__Problem description__: Reproduce, please, only the lines from the first line below to the line containing "window('window_4', 'y', *W4, XR, 1, (2.75, 3.35), None, 'window", inclusive.

__Data block__:
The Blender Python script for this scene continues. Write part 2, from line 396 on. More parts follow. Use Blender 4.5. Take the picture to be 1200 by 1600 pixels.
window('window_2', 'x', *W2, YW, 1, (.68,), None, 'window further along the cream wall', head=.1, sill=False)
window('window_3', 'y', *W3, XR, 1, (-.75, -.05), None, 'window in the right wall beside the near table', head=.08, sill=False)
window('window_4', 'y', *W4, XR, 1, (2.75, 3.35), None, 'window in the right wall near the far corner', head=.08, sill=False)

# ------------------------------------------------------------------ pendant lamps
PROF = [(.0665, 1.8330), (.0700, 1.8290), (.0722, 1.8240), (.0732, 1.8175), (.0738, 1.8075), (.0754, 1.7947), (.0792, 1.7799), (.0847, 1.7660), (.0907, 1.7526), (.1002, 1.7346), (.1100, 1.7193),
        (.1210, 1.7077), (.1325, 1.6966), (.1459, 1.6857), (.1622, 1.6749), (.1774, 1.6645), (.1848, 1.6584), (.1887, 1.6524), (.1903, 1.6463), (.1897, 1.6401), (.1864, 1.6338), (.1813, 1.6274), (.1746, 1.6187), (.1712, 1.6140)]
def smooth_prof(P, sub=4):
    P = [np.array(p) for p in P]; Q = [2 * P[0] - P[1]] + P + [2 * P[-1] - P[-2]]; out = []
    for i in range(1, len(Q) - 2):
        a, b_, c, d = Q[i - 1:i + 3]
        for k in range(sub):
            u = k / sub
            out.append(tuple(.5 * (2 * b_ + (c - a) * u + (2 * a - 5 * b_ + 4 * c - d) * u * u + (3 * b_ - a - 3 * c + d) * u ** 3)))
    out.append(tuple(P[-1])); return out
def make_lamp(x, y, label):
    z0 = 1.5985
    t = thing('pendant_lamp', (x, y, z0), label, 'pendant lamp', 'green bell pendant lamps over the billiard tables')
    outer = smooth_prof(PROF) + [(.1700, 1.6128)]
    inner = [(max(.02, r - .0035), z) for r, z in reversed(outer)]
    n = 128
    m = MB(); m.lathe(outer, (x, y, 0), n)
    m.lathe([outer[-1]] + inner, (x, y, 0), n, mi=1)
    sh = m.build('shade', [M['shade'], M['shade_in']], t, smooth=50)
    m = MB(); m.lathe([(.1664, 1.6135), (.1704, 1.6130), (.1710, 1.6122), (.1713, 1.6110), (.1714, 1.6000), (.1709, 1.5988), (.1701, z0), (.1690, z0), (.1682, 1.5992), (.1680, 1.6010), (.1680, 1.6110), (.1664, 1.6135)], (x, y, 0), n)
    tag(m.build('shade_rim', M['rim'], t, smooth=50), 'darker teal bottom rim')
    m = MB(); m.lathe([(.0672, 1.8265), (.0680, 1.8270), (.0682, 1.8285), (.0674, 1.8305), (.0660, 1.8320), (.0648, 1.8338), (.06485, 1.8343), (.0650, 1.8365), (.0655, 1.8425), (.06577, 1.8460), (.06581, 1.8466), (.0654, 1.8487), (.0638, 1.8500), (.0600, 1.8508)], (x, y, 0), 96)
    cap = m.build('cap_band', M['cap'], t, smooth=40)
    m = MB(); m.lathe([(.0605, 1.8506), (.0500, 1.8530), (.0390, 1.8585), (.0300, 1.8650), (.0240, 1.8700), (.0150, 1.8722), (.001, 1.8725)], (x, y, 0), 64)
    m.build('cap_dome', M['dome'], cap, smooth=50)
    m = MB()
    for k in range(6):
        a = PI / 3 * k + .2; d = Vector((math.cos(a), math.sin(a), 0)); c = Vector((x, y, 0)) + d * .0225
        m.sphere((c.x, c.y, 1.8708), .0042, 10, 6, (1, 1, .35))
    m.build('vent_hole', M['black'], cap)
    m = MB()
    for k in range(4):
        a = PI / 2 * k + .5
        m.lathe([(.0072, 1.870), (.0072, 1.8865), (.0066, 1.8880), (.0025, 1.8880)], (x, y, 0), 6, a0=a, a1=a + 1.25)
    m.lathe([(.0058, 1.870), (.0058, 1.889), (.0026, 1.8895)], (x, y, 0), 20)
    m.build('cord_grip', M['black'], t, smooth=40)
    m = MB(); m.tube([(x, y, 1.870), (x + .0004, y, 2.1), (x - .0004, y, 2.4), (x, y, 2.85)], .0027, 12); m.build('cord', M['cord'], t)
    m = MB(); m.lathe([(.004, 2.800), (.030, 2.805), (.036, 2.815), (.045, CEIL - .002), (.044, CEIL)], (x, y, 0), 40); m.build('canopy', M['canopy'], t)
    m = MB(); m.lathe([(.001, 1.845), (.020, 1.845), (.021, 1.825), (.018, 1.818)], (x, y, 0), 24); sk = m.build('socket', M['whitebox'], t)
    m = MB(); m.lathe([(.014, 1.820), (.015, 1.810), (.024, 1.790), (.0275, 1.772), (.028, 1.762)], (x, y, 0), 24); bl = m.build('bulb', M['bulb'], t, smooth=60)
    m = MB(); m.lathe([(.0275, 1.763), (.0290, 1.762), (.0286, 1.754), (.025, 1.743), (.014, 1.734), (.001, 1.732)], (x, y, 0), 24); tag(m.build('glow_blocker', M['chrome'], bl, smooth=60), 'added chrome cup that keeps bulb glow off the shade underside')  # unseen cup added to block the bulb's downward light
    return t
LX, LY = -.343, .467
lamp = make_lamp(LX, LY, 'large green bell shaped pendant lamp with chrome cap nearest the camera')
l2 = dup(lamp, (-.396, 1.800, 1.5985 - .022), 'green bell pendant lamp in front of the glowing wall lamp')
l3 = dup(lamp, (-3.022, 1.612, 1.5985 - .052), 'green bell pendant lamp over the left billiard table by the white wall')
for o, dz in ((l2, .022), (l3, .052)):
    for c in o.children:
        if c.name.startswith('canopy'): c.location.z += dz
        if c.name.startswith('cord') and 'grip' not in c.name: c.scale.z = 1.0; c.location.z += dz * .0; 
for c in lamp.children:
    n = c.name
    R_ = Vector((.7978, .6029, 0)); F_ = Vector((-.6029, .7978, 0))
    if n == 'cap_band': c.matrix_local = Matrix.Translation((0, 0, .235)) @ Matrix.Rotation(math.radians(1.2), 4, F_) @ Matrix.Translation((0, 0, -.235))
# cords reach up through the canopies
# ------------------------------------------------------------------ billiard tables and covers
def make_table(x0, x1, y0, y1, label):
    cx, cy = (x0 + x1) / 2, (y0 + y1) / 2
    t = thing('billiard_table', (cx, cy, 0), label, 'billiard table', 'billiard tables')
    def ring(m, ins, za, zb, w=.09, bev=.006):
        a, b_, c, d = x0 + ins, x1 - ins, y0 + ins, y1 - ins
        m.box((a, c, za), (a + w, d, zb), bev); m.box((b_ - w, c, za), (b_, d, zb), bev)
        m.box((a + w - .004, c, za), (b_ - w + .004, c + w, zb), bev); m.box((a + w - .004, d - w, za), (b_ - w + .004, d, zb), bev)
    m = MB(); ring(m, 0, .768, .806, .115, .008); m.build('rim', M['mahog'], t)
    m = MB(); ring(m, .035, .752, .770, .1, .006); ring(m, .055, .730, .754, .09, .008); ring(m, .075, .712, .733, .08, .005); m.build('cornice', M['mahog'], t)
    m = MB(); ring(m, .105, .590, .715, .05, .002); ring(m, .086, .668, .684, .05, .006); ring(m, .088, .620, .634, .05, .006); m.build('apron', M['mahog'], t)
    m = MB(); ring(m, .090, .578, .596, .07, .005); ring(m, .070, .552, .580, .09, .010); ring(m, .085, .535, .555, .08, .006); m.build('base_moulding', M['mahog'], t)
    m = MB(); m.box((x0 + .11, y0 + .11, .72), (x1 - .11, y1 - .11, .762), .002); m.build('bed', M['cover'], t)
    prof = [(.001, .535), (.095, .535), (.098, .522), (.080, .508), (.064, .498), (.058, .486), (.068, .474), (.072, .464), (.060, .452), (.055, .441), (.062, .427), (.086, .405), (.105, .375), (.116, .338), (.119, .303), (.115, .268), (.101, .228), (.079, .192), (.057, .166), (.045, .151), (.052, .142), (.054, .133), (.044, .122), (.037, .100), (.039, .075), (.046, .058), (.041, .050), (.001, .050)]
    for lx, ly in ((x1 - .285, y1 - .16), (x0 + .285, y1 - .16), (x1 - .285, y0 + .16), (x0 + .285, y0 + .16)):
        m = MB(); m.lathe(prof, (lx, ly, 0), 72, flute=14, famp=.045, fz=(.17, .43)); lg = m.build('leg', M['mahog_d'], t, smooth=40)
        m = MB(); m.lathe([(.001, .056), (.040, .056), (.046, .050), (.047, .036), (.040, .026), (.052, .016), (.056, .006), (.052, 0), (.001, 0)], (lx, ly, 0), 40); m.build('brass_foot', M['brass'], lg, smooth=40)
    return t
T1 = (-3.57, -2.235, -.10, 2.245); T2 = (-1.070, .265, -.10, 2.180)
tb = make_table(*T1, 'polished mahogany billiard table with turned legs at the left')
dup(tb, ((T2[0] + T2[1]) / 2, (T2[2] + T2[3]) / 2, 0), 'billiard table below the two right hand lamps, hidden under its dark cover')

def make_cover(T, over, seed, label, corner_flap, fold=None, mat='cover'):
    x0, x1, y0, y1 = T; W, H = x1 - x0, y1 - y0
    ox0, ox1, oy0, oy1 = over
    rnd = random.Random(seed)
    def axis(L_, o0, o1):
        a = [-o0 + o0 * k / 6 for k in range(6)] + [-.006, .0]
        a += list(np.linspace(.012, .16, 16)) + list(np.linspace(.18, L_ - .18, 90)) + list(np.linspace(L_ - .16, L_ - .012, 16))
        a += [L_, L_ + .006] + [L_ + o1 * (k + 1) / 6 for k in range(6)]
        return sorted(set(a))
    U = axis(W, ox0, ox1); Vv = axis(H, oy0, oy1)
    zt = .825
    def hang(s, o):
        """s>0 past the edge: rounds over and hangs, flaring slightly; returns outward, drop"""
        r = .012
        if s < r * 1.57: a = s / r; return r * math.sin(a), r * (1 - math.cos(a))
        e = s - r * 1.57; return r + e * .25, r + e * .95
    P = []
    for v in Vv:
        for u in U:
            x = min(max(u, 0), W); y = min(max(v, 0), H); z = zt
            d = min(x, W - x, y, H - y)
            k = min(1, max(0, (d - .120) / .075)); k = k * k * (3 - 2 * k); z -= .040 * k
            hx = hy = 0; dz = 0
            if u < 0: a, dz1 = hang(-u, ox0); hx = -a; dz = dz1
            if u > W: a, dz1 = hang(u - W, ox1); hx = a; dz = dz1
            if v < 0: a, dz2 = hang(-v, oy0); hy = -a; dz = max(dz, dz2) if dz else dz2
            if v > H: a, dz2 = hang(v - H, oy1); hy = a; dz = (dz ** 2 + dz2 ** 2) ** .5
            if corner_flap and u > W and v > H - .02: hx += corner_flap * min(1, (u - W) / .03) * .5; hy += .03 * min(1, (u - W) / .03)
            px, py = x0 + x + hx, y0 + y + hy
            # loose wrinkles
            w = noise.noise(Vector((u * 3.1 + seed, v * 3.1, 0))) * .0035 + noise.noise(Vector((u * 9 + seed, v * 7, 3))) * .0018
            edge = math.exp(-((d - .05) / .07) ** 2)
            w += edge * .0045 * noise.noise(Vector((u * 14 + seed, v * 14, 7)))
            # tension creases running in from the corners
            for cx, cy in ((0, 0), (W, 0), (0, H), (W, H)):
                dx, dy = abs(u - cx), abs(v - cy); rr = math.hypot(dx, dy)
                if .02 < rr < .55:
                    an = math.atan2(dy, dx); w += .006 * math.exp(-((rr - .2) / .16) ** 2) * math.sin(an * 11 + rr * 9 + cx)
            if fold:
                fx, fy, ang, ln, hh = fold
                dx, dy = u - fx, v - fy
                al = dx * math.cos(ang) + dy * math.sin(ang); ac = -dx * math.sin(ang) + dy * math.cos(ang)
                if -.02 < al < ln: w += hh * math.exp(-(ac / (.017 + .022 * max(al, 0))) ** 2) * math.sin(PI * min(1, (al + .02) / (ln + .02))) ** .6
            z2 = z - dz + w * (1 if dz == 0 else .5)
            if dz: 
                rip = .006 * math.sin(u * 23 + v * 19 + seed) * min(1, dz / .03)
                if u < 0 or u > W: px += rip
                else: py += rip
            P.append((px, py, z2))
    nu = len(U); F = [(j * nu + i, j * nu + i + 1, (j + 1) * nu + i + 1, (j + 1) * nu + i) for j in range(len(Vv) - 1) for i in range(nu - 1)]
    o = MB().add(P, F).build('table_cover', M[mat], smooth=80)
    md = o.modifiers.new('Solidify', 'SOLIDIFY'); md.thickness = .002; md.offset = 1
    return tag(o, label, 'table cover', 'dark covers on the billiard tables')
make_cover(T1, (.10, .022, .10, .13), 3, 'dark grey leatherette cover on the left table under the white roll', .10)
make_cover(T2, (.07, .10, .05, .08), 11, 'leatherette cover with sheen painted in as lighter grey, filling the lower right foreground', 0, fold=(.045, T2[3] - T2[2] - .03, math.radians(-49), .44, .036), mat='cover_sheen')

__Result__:
The Blender Python script for this scene continues. Write part 2, from line 396 on. More parts follow. Use Blender 4.5. Take the picture to be 1200 by 1600 pixels.
window('window_2', 'x', *W2, YW, 1, (.68,), None, 'window further along the cream wall', head=.1, sill=False)
window('window_3', 'y', *W3, XR, 1, (-.75, -.05), None, 'window in the right wall beside the near table', head=.08, sill=False)
window('window_4', 'y', *W4, XR, 1, (2.75, 3.35), None, 'window in the right wall near the far corner', head=.08, sill=False)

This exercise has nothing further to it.